Décidément, c’est la grande habileté de l’écrivain à bâtir sa trame narrative qui frappe au premier abord, lui qui possède ce don inné de bien raconter une histoire. Déjà, au prologue, Lehane décrit la réception organisée par les mafiosos les plus influents de tout Tampa à travers les yeux d’un journaliste du Tampa Tribune, façon habile et originale de jouer avec sa narration et d’insuffler une nouvelle façon de raconter son récit à l’instar d’une voix off décrivant une scène-clé au cinéma. Aussi, et surtout, Dennis Lehane excelle dans l’installation d’une ambiance, d’un décor et de ses personnages, distillant chaque détail aussi habilement qu’un serveur maîtrisant l’art des sept services au restaurant.

Ce monde disparu, c’est celui de tous ces mafieux et gangsters de sang-froid vêtus de chapeaux chics, de smokings et de nœuds papillon, qui ont eu la main mise sur différentes strates du commerce local et international, non seulement sur le trafic de l’alcool et de la drogue, mais également sur l’import-export et les transports. Ceux-là, ils étaient partout et nulle part à la fois, contrôlant chacune des activités commerciales de leur ville comme si elle leur appartenait. Joe Coughlin et son vieil ami Dion Bartolo, des gangsters de la pire espèce, faisaient partie de ceux-là, même si à l’approche de la cinquantaine leur implication est pourtant moins active que durant leur tendre vingtaine.

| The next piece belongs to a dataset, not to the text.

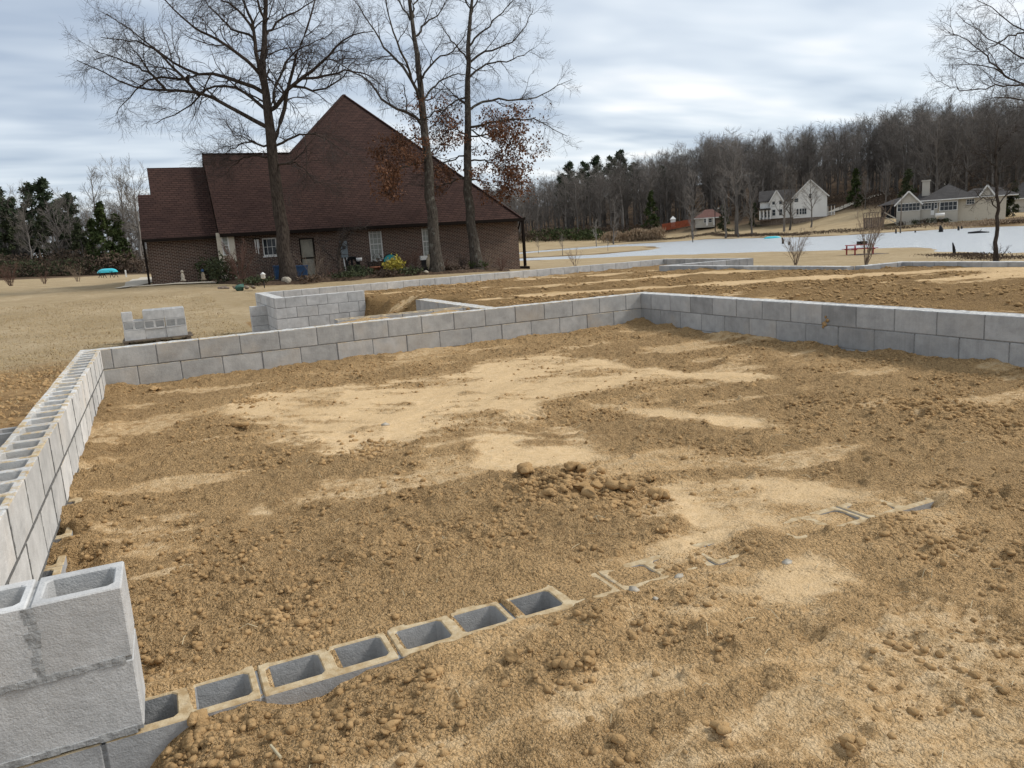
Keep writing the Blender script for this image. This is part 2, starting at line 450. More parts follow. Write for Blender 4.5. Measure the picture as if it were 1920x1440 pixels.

Et même s’il s’est retiré du travail illégal, et que c’est son frère d’armes qui a repris les rênes, Coughlin n’a pourtant pas l’esprit en paix, puisqu’on lui apprend que sa vie serait menacée et qu’il serait exécuté un mercredi des Cendres. Pourquoi la tête de ce gangster, aujourd’hui retraité qui plus est, et qui gonfle les coffres de pas mal de gens autour de lui, mérite d’être éliminé? Nul ne le sait, et encore moins le principal intéressé, mais une chose est sûre: apprendre cela le mettra certes en rogne et il n’arrivera pas à fermer l’œil la nuit tant qu’il ne saura pas qui est ce commanditaire mystérieux désirant le supprimer coûte que coûte.

C’est donc dans cet univers où la mafia fait rage, en même temps que la Seconde Guerre mondiale, que Dennis Lehane campe son histoire, laquelle progresse lentement mais sûrement au rythme d’un suspense qui sait se faire attendre, parmi une succession de dialogues fort efficaces. Ce monde disparu, c’est une immersion succincte dans la vie de gangsters qui tentent de se faire respecter et qui ne lésineront pas sur les moyens pour faire couler le sang, si nécessaire.

Même si cette histoire n’a pas l’étoffe d’une Mystic River, la construction narrative habile, les portraits psychologiques complets des personnages et l’instantané réussi d’une tranche d’Histoire font de ce plus récent roman une croisière littéraire néanmoins violente et passionnante.

«Ce monde disparu» de Dennis Lehane, Éditions Payot & Rivages, 348 pages, 39,95 $.